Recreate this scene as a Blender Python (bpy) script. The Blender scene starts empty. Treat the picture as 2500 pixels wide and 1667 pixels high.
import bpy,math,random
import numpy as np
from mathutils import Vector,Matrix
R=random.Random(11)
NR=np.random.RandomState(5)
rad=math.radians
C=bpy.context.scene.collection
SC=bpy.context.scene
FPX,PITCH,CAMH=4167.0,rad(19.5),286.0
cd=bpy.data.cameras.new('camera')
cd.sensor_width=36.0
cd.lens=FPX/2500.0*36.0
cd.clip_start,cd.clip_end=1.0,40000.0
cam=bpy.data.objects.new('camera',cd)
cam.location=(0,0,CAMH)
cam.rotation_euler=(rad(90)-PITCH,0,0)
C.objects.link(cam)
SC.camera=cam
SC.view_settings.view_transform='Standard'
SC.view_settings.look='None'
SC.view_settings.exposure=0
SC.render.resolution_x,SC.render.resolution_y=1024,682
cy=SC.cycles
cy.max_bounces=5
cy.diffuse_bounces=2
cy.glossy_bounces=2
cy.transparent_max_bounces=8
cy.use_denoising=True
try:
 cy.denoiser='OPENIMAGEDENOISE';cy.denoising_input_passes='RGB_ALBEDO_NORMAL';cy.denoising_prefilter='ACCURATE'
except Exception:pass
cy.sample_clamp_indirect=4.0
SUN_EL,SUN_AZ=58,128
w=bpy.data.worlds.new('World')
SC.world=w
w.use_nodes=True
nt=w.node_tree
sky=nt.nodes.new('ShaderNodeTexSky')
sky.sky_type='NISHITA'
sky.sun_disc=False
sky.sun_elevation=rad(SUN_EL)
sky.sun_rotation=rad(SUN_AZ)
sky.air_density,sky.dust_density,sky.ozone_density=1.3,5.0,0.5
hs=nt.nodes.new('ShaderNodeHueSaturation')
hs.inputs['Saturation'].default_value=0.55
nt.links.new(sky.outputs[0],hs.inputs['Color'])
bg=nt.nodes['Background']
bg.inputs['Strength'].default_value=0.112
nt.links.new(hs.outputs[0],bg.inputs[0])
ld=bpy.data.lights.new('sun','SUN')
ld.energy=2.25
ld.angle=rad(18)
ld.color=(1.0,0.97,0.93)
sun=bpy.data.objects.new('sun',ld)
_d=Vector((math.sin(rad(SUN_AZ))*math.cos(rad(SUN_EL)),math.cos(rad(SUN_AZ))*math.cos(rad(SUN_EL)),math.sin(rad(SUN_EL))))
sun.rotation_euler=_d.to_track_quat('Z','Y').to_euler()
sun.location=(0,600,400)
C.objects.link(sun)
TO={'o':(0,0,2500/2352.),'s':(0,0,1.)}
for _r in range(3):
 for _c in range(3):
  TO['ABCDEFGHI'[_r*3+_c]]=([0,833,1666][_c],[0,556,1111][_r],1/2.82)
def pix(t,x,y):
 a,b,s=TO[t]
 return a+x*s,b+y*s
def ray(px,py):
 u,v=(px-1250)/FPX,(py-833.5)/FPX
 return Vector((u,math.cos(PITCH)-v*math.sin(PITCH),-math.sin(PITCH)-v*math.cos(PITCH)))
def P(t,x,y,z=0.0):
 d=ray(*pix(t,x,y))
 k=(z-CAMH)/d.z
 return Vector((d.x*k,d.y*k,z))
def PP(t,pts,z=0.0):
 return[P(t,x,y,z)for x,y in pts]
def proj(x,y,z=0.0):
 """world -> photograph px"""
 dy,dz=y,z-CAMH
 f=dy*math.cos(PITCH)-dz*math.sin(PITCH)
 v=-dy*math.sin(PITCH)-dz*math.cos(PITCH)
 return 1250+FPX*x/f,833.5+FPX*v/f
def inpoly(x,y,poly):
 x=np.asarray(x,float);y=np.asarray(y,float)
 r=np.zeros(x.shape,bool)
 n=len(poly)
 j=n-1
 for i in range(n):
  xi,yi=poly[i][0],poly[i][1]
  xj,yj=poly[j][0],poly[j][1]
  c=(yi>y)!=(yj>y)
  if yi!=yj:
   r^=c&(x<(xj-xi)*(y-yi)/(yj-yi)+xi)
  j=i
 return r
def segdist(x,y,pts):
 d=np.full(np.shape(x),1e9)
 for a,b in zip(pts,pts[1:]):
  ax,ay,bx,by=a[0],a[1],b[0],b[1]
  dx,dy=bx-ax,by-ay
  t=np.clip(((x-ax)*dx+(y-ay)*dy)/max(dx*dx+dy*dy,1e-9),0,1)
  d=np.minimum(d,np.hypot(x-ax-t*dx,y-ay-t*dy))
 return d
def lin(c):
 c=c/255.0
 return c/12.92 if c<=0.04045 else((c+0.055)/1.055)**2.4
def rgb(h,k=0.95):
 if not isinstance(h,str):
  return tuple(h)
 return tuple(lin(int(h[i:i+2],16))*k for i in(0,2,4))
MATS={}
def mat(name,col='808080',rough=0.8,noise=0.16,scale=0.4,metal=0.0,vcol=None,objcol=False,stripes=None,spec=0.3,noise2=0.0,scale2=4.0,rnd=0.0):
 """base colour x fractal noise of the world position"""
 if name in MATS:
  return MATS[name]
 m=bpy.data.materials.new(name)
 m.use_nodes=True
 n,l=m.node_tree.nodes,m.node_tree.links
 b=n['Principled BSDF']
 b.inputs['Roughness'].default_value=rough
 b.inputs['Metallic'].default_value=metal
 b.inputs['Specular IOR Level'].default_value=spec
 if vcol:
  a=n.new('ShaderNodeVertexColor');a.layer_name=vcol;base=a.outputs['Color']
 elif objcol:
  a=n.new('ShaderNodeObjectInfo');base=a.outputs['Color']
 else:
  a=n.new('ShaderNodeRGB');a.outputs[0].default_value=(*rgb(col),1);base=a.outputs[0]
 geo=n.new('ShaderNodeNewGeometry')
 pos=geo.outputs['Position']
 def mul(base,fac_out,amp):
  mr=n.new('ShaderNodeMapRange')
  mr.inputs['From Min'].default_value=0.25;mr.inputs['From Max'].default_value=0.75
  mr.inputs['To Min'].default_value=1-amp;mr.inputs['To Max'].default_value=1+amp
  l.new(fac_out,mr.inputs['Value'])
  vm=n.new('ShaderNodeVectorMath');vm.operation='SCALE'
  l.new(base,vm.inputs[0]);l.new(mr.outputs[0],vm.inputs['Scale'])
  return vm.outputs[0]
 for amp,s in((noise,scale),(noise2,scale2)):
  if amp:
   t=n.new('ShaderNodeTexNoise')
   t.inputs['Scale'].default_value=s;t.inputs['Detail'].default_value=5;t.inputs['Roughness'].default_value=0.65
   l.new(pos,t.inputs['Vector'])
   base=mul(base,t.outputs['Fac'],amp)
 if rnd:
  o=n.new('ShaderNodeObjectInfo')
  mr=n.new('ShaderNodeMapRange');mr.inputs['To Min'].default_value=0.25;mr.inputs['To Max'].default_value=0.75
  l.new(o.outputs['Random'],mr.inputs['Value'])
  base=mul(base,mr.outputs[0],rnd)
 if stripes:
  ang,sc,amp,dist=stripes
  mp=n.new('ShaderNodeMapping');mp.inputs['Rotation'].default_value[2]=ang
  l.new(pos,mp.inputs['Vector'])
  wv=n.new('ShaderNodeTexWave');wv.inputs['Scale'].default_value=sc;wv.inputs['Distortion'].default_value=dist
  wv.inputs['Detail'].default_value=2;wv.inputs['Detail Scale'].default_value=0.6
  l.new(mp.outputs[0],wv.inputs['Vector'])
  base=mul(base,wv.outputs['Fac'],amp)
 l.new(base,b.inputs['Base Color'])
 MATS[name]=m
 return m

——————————

INSTRUCTION
Retype the whole listing, matching it exactly.

WRITTEN ANSWER
Recreate this scene as a Blender Python (bpy) script. The Blender scene starts empty. Treat the picture as 2500 pixels wide and 1667 pixels high.
import bpy,math,random
import numpy as np
from mathutils import Vector,Matrix
R=random.Random(11)
NR=np.random.RandomState(5)
rad=math.radians
C=bpy.context.scene.collection
SC=bpy.context.scene
FPX,PITCH,CAMH=4167.0,rad(19.5),286.0
cd=bpy.data.cameras.new('camera')
cd.sensor_width=36.0
cd.lens=FPX/2500.0*36.0
cd.clip_start,cd.clip_end=1.0,40000.0
cam=bpy.data.objects.new('camera',cd)
cam.location=(0,0,CAMH)
cam.rotation_euler=(rad(90)-PITCH,0,0)
C.objects.link(cam)
SC.camera=cam
SC.view_settings.view_transform='Standard'
SC.view_settings.look='None'
SC.view_settings.exposure=0
SC.render.resolution_x,SC.render.resolution_y=1024,682
cy=SC.cycles
cy.max_bounces=5
cy.diffuse_bounces=2
cy.glossy_bounces=2
cy.transparent_max_bounces=8
cy.use_denoising=True
try:
 cy.denoiser='OPENIMAGEDENOISE';cy.denoising_input_passes='RGB_ALBEDO_NORMAL';cy.denoising_prefilter='ACCURATE'
except Exception:pass
cy.sample_clamp_indirect=4.0
SUN_EL,SUN_AZ=58,128
w=bpy.data.worlds.new('World')
SC.world=w
w.use_nodes=True
nt=w.node_tree
sky=nt.nodes.new('ShaderNodeTexSky')
sky.sky_type='NISHITA'
sky.sun_disc=False
sky.sun_elevation=rad(SUN_EL)
sky.sun_rotation=rad(SUN_AZ)
sky.air_density,sky.dust_density,sky.ozone_density=1.3,5.0,0.5
hs=nt.nodes.new('ShaderNodeHueSaturation')
hs.inputs['Saturation'].default_value=0.55
nt.links.new(sky.outputs[0],hs.inputs['Color'])
bg=nt.nodes['Background']
bg.inputs['Strength'].default_value=0.112
nt.links.new(hs.outputs[0],bg.inputs[0])
ld=bpy.data.lights.new('sun','SUN')
ld.energy=2.25
ld.angle=rad(18)
ld.color=(1.0,0.97,0.93)
sun=bpy.data.objects.new('sun',ld)
_d=Vector((math.sin(rad(SUN_AZ))*math.cos(rad(SUN_EL)),math.cos(rad(SUN_AZ))*math.cos(rad(SUN_EL)),math.sin(rad(SUN_EL))))
sun.rotation_euler=_d.to_track_quat('Z','Y').to_euler()
sun.location=(0,600,400)
C.objects.link(sun)
TO={'o':(0,0,2500/2352.),'s':(0,0,1.)}
for _r in range(3):
 for _c in range(3):
  TO['ABCDEFGHI'[_r*3+_c]]=([0,833,1666][_c],[0,556,1111][_r],1/2.82)
def pix(t,x,y):
 a,b,s=TO[t]
 return a+x*s,b+y*s
def ray(px,py):
 u,v=(px-1250)/FPX,(py-833.5)/FPX
 return Vector((u,math.cos(PITCH)-v*math.sin(PITCH),-math.sin(PITCH)-v*math.cos(PITCH)))
def P(t,x,y,z=0.0):
 d=ray(*pix(t,x,y))
 k=(z-CAMH)/d.z
 return Vector((d.x*k,d.y*k,z))
def PP(t,pts,z=0.0):
 return[P(t,x,y,z)for x,y in pts]
def proj(x,y,z=0.0):
 """world -> photograph px"""
 dy,dz=y,z-CAMH
 f=dy*math.cos(PITCH)-dz*math.sin(PITCH)
 v=-dy*math.sin(PITCH)-dz*math.cos(PITCH)
 return 1250+FPX*x/f,833.5+FPX*v/f
def inpoly(x,y,poly):
 x=np.asarray(x,float);y=np.asarray(y,float)
 r=np.zeros(x.shape,bool)
 n=len(poly)
 j=n-1
 for i in range(n):
  xi,yi=poly[i][0],poly[i][1]
  xj,yj=poly[j][0],poly[j][1]
  c=(yi>y)!=(yj>y)
  if yi!=yj:
   r^=c&(x<(xj-xi)*(y-yi)/(yj-yi)+xi)
  j=i
 return r
def segdist(x,y,pts):
 d=np.full(np.shape(x),1e9)
 for a,b in zip(pts,pts[1:]):
  ax,ay,bx,by=a[0],a[1],b[0],b[1]
  dx,dy=bx-ax,by-ay
  t=np.clip(((x-ax)*dx+(y-ay)*dy)/max(dx*dx+dy*dy,1e-9),0,1)
  d=np.minimum(d,np.hypot(x-ax-t*dx,y-ay-t*dy))
 return d
def lin(c):
 c=c/255.0
 return c/12.92 if c<=0.04045 else((c+0.055)/1.055)**2.4
def rgb(h,k=0.95):
 if not isinstance(h,str):
  return tuple(h)
 return tuple(lin(int(h[i:i+2],16))*k for i in(0,2,4))
MATS={}
def mat(name,col='808080',rough=0.8,noise=0.16,scale=0.4,metal=0.0,vcol=None,objcol=False,stripes=None,spec=0.3,noise2=0.0,scale2=4.0,rnd=0.0):
 """base colour x fractal noise of the world position"""
 if name in MATS:
  return MATS[name]
 m=bpy.data.materials.new(name)
 m.use_nodes=True
 n,l=m.node_tree.nodes,m.node_tree.links
 b=n['Principled BSDF']
 b.inputs['Roughness'].default_value=rough
 b.inputs['Metallic'].default_value=metal
 b.inputs['Specular IOR Level'].default_value=spec
 if vcol:
  a=n.new('ShaderNodeVertexColor');a.layer_name=vcol;base=a.outputs['Color']
 elif objcol:
  a=n.new('ShaderNodeObjectInfo');base=a.outputs['Color']
 else:
  a=n.new('ShaderNodeRGB');a.outputs[0].default_value=(*rgb(col),1);base=a.outputs[0]
 geo=n.new('ShaderNodeNewGeometry')
 pos=geo.outputs['Position']
 def mul(base,fac_out,amp):
  mr=n.new('ShaderNodeMapRange')
  mr.inputs['From Min'].default_value=0.25;mr.inputs['From Max'].default_value=0.75
  mr.inputs['To Min'].default_value=1-amp;mr.inputs['To Max'].default_value=1+amp
  l.new(fac_out,mr.inputs['Value'])
  vm=n.new('ShaderNodeVectorMath');vm.operation='SCALE'
  l.new(base,vm.inputs[0]);l.new(mr.outputs[0],vm.inputs['Scale'])
  return vm.outputs[0]
 for amp,s in((noise,scale),(noise2,scale2)):
  if amp:
   t=n.new('ShaderNodeTexNoise')
   t.inputs['Scale'].default_value=s;t.inputs['Detail'].default_value=5;t.inputs['Roughness'].default_value=0.65
   l.new(pos,t.inputs['Vector'])
   base=mul(base,t.outputs['Fac'],amp)
 if rnd:
  o=n.new('ShaderNodeObjectInfo')
  mr=n.new('ShaderNodeMapRange');mr.inputs['To Min'].default_value=0.25;mr.inputs['To Max'].default_value=0.75
  l.new(o.outputs['Random'],mr.inputs['Value'])
  base=mul(base,mr.outputs[0],rnd)
 if stripes:
  ang,sc,amp,dist=stripes
  mp=n.new('ShaderNodeMapping');mp.inputs['Rotation'].default_value[2]=ang
  l.new(pos,mp.inputs['Vector'])
  wv=n.new('ShaderNodeTexWave');wv.inputs['Scale'].default_value=sc;wv.inputs['Distortion'].default_value=dist
  wv.inputs['Detail'].default_value=2;wv.inputs['Detail Scale'].default_value=0.6
  l.new(mp.outputs[0],wv.inputs['Vector'])
  base=mul(base,wv.outputs['Fac'],amp)
 l.new(base,b.inputs['Base Color'])
 MATS[name]=m
 return m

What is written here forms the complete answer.